Kurault as Liberal Advocate

When veteran CBS newsman Charles Kuralt died on July 4, eulogies heaped praise on him for his folksy demeanor and stories about the common American. Washington Post TV critic Tom Shales declared: "He didn't merely practice good journalism but came to personify it." But this same Kuralt abused his CBS News position to promote liberal views:

In a May 5, 1994 CBS special honoring his career, Kuralt told Morley Safer: "I think liberalism lives the notion that we don't have to stay where we are as a society, we have promises to keep, and its liberalism, whether people like it or not, which has animated all the years of my life. What on Earth did conservatism ever accomplish for our country?"

Kuralt was not always entranced by the American people. In an August 1991 Sunday Morning piece, he looked towards Europe with envy while scolding Americans: "A report last week compared health care for children in the United States with health care in the ten countries of Western Europe. Really there isn't any comparison. Nearly all children in Europe are able to see a doctor when they're sick. A lot more of them are immunized. A lot fewer of them die in infancy. Do Europeans care more about their children than we do? There's a simple answer: yes."

At the political conventions in the summer of 1992, Kuralt served as a commentator for CBS. At the Democratic Convention he breathlessly praised Gov. Mario Cuomo's nasty attacks on George Bush: "I'm still in the glow of that Cuomo speech. Mario Cuomo is like one of those three-way light bulbs...He said he was going to stay on dim so as not to put Bill Clinton in the shade.
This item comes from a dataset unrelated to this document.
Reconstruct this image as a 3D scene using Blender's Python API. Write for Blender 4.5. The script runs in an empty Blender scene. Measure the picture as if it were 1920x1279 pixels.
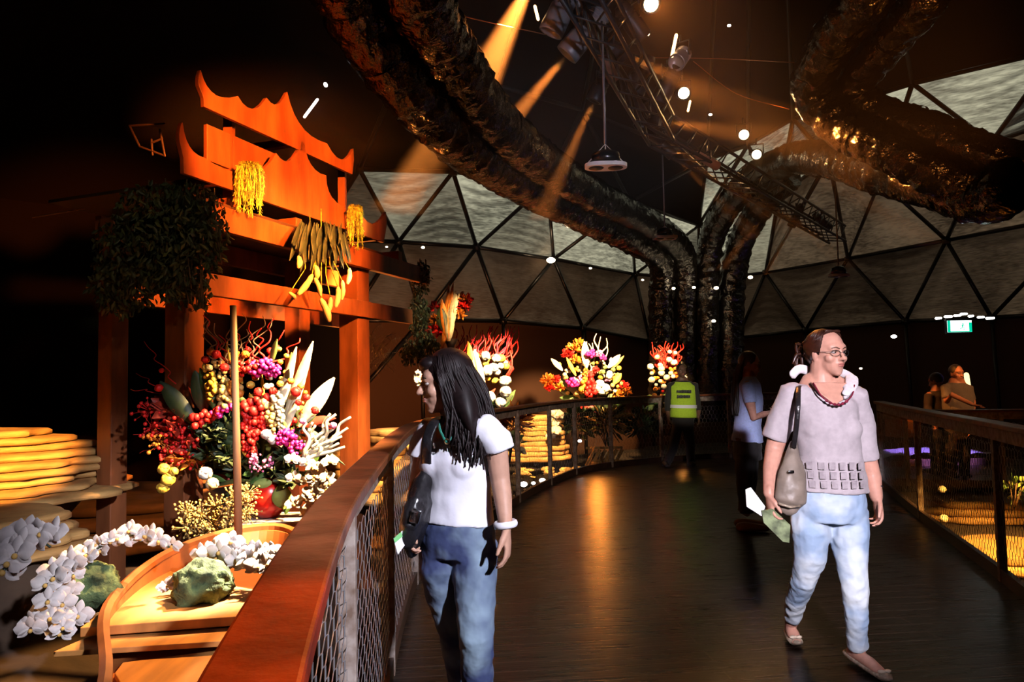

And then he stepped up here tonight and delivered a genuine 250-watter. A speech bright enough to fill up this dark room." But the next month at the 1992 Republican Convention, Kuralt was considerably tougher on speaker Pat Buchanan: "I thought the Buchanan speech had ugly elements in it, especially there at the end, take back our culture, take back our country. I think that was an appeal to racism."